## Given instruction
Quote every line from the top of the listing down to and including the line that contains "b.build('cabinet',pu,bevel=.002)".

## Data extract
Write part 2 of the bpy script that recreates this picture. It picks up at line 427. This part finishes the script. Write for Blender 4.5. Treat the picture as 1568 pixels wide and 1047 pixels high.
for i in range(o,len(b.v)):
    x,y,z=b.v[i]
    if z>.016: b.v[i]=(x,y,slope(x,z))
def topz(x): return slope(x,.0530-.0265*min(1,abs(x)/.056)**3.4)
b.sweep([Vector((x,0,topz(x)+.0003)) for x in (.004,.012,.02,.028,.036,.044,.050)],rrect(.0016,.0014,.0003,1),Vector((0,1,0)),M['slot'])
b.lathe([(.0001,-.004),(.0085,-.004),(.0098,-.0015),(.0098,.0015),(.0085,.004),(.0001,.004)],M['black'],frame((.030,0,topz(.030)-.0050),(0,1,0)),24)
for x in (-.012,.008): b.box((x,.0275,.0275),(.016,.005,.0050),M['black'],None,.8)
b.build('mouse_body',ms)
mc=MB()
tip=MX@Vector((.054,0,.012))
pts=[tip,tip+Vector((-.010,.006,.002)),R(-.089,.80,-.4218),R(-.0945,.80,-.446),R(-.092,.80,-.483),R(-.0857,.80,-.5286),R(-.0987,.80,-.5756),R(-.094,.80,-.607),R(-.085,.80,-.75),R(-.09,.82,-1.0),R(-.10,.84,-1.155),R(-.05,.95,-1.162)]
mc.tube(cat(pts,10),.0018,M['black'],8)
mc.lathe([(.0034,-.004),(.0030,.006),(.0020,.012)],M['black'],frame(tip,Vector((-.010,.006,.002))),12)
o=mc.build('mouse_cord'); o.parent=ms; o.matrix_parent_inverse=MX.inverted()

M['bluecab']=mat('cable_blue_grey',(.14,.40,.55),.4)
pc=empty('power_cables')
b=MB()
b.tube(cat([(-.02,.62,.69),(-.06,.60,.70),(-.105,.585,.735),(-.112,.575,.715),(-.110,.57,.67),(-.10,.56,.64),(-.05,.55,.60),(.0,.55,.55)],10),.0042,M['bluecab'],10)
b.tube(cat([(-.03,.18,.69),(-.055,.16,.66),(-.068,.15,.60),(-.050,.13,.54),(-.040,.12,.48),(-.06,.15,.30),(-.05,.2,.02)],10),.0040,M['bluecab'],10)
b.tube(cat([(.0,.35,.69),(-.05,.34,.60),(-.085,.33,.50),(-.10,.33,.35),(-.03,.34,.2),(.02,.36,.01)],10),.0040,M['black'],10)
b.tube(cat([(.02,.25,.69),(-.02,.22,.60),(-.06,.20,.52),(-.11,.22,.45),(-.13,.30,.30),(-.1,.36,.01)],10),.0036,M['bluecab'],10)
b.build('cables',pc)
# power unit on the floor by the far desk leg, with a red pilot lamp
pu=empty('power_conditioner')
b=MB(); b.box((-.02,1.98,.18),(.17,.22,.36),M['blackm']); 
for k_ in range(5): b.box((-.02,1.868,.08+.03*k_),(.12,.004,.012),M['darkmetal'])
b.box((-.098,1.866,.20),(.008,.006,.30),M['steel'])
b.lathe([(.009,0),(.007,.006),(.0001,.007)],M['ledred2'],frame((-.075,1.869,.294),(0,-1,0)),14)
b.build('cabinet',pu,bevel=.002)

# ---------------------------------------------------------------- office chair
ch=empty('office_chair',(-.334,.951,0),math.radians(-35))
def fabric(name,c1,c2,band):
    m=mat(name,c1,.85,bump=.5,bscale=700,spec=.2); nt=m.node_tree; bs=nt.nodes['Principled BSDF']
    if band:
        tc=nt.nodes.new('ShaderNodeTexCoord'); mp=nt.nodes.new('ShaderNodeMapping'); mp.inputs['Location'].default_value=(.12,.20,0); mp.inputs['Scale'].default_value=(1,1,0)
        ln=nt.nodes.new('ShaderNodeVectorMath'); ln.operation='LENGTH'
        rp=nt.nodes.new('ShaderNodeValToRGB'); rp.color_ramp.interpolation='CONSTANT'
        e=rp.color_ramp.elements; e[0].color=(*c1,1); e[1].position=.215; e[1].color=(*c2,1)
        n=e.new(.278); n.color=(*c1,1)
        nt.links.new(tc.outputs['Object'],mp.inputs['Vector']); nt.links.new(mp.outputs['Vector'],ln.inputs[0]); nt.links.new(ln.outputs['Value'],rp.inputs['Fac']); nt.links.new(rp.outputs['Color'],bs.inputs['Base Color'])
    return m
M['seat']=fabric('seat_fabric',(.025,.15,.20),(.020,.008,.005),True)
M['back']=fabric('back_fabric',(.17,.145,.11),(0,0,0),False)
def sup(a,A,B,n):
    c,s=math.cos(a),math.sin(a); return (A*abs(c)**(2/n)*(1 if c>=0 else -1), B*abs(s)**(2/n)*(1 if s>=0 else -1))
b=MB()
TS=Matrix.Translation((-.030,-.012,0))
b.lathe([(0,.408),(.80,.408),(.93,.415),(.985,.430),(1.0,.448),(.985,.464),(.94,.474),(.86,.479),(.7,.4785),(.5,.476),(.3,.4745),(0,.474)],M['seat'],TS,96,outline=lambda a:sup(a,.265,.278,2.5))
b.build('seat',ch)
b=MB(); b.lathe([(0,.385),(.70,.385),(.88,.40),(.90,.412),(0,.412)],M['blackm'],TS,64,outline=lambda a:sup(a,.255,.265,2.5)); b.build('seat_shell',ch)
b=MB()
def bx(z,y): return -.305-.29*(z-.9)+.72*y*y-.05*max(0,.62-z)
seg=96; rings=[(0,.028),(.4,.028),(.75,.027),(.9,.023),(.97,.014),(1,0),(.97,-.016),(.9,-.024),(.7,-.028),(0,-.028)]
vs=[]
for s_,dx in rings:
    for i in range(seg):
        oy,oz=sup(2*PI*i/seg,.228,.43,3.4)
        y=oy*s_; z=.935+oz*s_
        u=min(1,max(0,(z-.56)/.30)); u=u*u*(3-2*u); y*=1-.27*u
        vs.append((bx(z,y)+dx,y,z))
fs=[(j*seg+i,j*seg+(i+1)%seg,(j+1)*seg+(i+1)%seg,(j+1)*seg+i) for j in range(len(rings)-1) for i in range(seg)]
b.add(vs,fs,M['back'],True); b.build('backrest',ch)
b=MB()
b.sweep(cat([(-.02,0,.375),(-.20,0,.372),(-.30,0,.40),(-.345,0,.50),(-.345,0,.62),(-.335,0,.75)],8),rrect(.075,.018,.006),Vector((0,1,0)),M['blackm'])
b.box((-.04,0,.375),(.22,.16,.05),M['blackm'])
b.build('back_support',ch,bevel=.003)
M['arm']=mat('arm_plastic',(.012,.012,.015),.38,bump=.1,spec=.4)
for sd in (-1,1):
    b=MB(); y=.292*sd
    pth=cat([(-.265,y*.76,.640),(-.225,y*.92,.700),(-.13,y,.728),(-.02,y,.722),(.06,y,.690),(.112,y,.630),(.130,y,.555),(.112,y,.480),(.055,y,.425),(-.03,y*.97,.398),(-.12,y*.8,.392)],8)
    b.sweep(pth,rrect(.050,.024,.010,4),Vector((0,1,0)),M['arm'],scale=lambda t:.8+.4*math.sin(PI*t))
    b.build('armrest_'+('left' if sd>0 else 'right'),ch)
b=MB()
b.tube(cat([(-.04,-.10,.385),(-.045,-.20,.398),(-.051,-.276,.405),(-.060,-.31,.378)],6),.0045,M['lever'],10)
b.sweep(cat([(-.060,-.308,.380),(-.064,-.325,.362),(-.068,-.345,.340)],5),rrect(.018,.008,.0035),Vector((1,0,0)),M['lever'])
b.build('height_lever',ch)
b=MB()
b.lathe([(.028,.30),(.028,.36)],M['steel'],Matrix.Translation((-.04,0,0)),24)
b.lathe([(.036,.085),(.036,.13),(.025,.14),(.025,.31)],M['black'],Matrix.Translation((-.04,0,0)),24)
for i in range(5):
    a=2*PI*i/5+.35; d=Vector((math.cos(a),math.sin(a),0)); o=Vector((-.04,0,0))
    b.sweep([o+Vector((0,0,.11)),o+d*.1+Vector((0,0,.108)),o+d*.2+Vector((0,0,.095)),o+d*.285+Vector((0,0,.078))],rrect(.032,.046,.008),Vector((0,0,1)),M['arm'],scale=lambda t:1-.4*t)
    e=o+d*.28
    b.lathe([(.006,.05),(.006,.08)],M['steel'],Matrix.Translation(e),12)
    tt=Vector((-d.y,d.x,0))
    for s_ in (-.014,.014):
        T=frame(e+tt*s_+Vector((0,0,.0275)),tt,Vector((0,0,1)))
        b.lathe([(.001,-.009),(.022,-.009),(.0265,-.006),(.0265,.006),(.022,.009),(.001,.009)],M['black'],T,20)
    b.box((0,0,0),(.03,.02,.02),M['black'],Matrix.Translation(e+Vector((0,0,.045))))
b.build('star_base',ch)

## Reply
Write part 2 of the bpy script that recreates this picture. It picks up at line 427. This part finishes the script. Write for Blender 4.5. Treat the picture as 1568 pixels wide and 1047 pixels high.
for i in range(o,len(b.v)):
    x,y,z=b.v[i]
    if z>.016: b.v[i]=(x,y,slope(x,z))
def topz(x): return slope(x,.0530-.0265*min(1,abs(x)/.056)**3.4)
b.sweep([Vector((x,0,topz(x)+.0003)) for x in (.004,.012,.02,.028,.036,.044,.050)],rrect(.0016,.0014,.0003,1),Vector((0,1,0)),M['slot'])
b.lathe([(.0001,-.004),(.0085,-.004),(.0098,-.0015),(.0098,.0015),(.0085,.004),(.0001,.004)],M['black'],frame((.030,0,topz(.030)-.0050),(0,1,0)),24)
for x in (-.012,.008): b.box((x,.0275,.0275),(.016,.005,.0050),M['black'],None,.8)
b.build('mouse_body',ms)
mc=MB()
tip=MX@Vector((.054,0,.012))
pts=[tip,tip+Vector((-.010,.006,.002)),R(-.089,.80,-.4218),R(-.0945,.80,-.446),R(-.092,.80,-.483),R(-.0857,.80,-.5286),R(-.0987,.80,-.5756),R(-.094,.80,-.607),R(-.085,.80,-.75),R(-.09,.82,-1.0),R(-.10,.84,-1.155),R(-.05,.95,-1.162)]
mc.tube(cat(pts,10),.0018,M['black'],8)
mc.lathe([(.0034,-.004),(.0030,.006),(.0020,.012)],M['black'],frame(tip,Vector((-.010,.006,.002))),12)
o=mc.build('mouse_cord'); o.parent=ms; o.matrix_parent_inverse=MX.inverted()

M['bluecab']=mat('cable_blue_grey',(.14,.40,.55),.4)
pc=empty('power_cables')
b=MB()
b.tube(cat([(-.02,.62,.69),(-.06,.60,.70),(-.105,.585,.735),(-.112,.575,.715),(-.110,.57,.67),(-.10,.56,.64),(-.05,.55,.60),(.0,.55,.55)],10),.0042,M['bluecab'],10)
b.tube(cat([(-.03,.18,.69),(-.055,.16,.66),(-.068,.15,.60),(-.050,.13,.54),(-.040,.12,.48),(-.06,.15,.30),(-.05,.2,.02)],10),.0040,M['bluecab'],10)
b.tube(cat([(.0,.35,.69),(-.05,.34,.60),(-.085,.33,.50),(-.10,.33,.35),(-.03,.34,.2),(.02,.36,.01)],10),.0040,M['black'],10)
b.tube(cat([(.02,.25,.69),(-.02,.22,.60),(-.06,.20,.52),(-.11,.22,.45),(-.13,.30,.30),(-.1,.36,.01)],10),.0036,M['bluecab'],10)
b.build('cables',pc)
# power unit on the floor by the far desk leg, with a red pilot lamp
pu=empty('power_conditioner')
b=MB(); b.box((-.02,1.98,.18),(.17,.22,.36),M['blackm']); 
for k_ in range(5): b.box((-.02,1.868,.08+.03*k_),(.12,.004,.012),M['darkmetal'])
b.box((-.098,1.866,.20),(.008,.006,.30),M['steel'])
b.lathe([(.009,0),(.007,.006),(.0001,.007)],M['ledred2'],frame((-.075,1.869,.294),(0,-1,0)),14)
b.build('cabinet',pu,bevel=.002)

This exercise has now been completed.